::: Source data :::

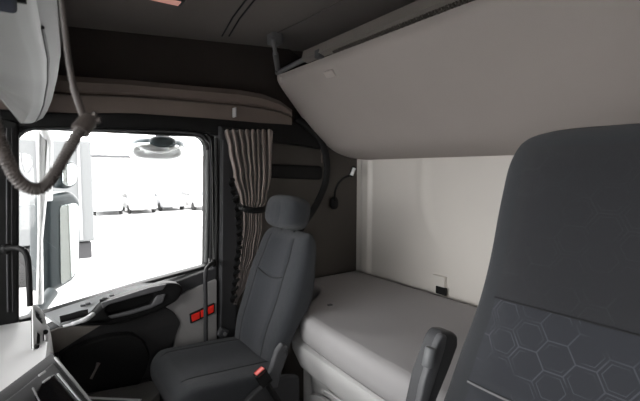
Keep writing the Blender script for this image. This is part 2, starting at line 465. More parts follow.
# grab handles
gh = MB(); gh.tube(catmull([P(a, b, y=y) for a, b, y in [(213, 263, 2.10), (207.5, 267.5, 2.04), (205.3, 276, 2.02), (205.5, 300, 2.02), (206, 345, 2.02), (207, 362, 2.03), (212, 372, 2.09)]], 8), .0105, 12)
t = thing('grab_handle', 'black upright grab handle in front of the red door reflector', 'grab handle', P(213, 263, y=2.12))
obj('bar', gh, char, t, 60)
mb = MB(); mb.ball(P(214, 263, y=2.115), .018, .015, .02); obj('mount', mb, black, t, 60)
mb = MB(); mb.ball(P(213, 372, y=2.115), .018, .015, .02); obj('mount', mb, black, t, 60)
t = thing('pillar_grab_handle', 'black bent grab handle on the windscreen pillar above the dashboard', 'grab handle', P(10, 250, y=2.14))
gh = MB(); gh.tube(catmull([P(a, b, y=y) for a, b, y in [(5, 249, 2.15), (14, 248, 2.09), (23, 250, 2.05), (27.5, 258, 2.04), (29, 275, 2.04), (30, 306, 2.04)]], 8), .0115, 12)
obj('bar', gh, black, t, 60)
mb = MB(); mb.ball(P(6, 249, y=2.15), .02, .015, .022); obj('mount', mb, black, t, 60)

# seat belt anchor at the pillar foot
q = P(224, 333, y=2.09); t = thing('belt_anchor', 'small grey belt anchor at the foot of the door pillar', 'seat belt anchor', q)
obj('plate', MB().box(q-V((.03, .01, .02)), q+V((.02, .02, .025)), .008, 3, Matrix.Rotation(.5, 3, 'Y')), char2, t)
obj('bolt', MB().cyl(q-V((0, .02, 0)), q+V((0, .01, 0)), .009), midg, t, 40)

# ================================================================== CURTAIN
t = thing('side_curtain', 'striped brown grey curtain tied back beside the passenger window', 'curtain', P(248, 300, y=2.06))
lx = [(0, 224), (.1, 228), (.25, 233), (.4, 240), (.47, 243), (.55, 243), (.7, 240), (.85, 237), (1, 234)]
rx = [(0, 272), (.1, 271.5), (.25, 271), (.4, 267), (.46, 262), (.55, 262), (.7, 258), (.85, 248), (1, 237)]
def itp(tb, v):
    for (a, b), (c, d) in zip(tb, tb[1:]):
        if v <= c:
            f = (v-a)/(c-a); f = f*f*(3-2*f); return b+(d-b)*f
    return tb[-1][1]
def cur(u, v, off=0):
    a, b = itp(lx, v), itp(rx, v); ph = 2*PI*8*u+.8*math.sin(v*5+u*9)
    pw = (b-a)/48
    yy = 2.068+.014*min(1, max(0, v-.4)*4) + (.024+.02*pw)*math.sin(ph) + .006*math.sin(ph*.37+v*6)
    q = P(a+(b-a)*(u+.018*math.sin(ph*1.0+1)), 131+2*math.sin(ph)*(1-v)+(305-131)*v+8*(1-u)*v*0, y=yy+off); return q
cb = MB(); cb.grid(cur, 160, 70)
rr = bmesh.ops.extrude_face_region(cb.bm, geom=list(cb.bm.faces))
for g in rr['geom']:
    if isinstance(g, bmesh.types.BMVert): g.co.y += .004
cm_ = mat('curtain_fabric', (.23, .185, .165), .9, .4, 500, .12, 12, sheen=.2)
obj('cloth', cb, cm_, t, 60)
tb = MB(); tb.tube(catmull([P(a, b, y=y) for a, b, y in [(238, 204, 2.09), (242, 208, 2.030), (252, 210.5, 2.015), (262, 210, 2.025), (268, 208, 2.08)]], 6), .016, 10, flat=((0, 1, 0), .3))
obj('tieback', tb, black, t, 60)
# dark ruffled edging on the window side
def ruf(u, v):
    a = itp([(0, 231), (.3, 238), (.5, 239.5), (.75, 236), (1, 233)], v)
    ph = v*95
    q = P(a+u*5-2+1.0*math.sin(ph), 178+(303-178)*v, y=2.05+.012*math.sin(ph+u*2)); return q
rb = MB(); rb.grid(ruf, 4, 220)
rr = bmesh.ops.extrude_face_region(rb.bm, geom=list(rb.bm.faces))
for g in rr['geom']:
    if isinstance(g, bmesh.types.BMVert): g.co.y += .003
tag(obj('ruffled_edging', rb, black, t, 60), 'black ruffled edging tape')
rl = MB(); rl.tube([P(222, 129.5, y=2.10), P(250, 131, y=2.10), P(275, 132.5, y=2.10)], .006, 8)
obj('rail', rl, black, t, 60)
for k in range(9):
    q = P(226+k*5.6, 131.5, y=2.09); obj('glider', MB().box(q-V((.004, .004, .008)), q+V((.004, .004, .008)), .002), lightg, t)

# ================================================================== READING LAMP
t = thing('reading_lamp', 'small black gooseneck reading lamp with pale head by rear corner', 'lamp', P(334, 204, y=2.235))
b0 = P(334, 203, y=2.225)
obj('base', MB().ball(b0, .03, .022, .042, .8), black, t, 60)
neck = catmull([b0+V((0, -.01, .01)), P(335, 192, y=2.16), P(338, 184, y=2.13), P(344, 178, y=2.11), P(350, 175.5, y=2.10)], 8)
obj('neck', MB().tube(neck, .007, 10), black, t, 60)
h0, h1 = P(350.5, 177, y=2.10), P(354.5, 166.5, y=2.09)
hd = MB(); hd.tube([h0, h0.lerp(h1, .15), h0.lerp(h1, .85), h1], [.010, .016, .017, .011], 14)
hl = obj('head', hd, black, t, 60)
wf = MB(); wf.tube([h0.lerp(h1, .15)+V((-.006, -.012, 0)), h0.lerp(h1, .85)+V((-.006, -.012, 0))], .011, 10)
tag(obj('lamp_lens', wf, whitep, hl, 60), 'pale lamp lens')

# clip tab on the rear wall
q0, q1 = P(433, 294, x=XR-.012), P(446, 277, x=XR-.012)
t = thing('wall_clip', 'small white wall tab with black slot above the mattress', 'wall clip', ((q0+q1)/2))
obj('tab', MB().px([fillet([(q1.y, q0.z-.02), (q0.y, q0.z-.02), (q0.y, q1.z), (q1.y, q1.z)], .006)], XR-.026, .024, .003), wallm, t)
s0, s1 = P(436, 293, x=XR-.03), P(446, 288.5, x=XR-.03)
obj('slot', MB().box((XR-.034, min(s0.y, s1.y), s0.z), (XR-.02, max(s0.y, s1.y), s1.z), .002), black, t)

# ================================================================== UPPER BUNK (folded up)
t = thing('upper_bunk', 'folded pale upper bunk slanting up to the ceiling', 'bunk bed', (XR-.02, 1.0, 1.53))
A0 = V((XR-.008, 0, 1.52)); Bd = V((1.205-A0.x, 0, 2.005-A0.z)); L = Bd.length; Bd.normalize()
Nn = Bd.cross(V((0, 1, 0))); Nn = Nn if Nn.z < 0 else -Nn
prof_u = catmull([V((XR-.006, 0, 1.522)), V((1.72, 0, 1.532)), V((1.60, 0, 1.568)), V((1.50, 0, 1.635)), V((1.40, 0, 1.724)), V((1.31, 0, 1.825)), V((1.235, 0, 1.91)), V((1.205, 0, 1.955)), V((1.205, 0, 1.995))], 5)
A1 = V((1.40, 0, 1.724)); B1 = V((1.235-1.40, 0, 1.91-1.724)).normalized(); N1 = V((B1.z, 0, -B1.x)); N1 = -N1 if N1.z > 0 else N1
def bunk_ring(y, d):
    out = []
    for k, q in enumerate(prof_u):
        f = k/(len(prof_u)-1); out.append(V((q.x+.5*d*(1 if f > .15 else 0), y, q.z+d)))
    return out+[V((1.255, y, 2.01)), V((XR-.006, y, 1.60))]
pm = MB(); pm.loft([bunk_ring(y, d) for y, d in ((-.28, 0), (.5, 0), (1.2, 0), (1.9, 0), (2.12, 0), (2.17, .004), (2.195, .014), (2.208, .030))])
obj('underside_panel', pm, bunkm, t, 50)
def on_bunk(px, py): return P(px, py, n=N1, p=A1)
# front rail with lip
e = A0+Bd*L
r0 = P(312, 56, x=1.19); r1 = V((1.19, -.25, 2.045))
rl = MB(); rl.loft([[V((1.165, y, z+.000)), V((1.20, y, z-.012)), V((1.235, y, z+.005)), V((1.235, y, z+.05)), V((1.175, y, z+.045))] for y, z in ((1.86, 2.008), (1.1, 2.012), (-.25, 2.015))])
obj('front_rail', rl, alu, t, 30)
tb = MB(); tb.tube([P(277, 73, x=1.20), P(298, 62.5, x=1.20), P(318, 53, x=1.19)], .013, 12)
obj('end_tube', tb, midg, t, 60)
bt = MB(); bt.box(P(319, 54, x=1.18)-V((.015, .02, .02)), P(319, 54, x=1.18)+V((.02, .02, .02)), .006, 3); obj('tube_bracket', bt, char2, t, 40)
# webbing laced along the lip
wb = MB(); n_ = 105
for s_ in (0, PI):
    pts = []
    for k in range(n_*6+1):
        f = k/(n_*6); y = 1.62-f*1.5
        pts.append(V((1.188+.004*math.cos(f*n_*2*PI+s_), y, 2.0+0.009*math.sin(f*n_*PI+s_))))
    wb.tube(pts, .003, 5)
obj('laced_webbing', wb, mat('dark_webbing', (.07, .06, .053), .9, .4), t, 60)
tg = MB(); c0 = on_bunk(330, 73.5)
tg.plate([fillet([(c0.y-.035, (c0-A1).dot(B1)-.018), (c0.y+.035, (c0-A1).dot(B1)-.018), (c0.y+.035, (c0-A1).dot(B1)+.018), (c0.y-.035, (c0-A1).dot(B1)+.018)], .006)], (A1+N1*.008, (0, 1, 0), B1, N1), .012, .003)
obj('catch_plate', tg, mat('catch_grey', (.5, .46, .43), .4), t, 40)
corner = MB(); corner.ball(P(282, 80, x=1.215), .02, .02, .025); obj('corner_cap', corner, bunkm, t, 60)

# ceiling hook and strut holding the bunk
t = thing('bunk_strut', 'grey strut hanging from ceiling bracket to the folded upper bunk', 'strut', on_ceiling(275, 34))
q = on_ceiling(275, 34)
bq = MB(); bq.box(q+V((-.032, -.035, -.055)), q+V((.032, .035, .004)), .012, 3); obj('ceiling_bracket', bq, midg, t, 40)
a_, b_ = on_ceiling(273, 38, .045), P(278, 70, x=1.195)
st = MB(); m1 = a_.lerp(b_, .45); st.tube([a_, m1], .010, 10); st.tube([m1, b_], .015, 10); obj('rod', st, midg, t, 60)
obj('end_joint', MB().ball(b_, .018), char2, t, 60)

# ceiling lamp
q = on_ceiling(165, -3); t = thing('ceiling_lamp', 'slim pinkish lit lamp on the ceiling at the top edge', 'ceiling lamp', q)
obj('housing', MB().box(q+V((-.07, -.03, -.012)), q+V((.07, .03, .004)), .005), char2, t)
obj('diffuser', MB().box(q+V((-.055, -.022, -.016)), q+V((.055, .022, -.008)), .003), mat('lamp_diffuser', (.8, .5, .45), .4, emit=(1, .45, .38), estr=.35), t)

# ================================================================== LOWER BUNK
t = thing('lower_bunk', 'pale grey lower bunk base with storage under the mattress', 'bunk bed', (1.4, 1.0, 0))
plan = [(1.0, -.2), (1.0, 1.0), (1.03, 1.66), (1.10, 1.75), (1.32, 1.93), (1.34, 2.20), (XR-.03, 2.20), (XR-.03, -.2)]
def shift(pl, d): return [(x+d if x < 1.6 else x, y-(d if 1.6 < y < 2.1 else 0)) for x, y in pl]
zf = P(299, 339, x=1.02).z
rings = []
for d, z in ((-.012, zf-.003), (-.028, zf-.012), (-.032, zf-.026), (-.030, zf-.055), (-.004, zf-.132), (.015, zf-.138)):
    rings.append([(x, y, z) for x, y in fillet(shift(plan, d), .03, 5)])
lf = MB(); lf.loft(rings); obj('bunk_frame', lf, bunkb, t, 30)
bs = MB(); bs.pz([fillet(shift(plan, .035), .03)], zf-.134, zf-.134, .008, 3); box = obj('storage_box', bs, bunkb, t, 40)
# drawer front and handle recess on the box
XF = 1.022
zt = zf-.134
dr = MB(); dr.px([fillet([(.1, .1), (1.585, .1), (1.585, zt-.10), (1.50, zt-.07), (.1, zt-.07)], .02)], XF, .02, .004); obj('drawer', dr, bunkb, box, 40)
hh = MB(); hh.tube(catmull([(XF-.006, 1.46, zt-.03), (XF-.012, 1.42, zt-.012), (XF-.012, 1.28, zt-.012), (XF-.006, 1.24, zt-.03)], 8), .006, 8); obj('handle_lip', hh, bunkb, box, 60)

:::

Exercise task: Repeat exactly and only the lines from the start of the data above through the line that holds "0)), .009), midg, t, 40)", inclusive. Pictures do not belong in the copy.

Task response:
Keep writing the Blender script for this image. This is part 2, starting at line 465. More parts follow.
# grab handles
gh = MB(); gh.tube(catmull([P(a, b, y=y) for a, b, y in [(213, 263, 2.10), (207.5, 267.5, 2.04), (205.3, 276, 2.02), (205.5, 300, 2.02), (206, 345, 2.02), (207, 362, 2.03), (212, 372, 2.09)]], 8), .0105, 12)
t = thing('grab_handle', 'black upright grab handle in front of the red door reflector', 'grab handle', P(213, 263, y=2.12))
obj('bar', gh, char, t, 60)
mb = MB(); mb.ball(P(214, 263, y=2.115), .018, .015, .02); obj('mount', mb, black, t, 60)
mb = MB(); mb.ball(P(213, 372, y=2.115), .018, .015, .02); obj('mount', mb, black, t, 60)
t = thing('pillar_grab_handle', 'black bent grab handle on the windscreen pillar above the dashboard', 'grab handle', P(10, 250, y=2.14))
gh = MB(); gh.tube(catmull([P(a, b, y=y) for a, b, y in [(5, 249, 2.15), (14, 248, 2.09), (23, 250, 2.05), (27.5, 258, 2.04), (29, 275, 2.04), (30, 306, 2.04)]], 8), .0115, 12)
obj('bar', gh, black, t, 60)
mb = MB(); mb.ball(P(6, 249, y=2.15), .02, .015, .022); obj('mount', mb, black, t, 60)

# seat belt anchor at the pillar foot
q = P(224, 333, y=2.09); t = thing('belt_anchor', 'small grey belt anchor at the foot of the door pillar', 'seat belt anchor', q)
obj('plate', MB().box(q-V((.03, .01, .02)), q+V((.02, .02, .025)), .008, 3, Matrix.Rotation(.5, 3, 'Y')), char2, t)
obj('bolt', MB().cyl(q-V((0, .02, 0)), q+V((0, .01, 0)), .009), midg, t, 40)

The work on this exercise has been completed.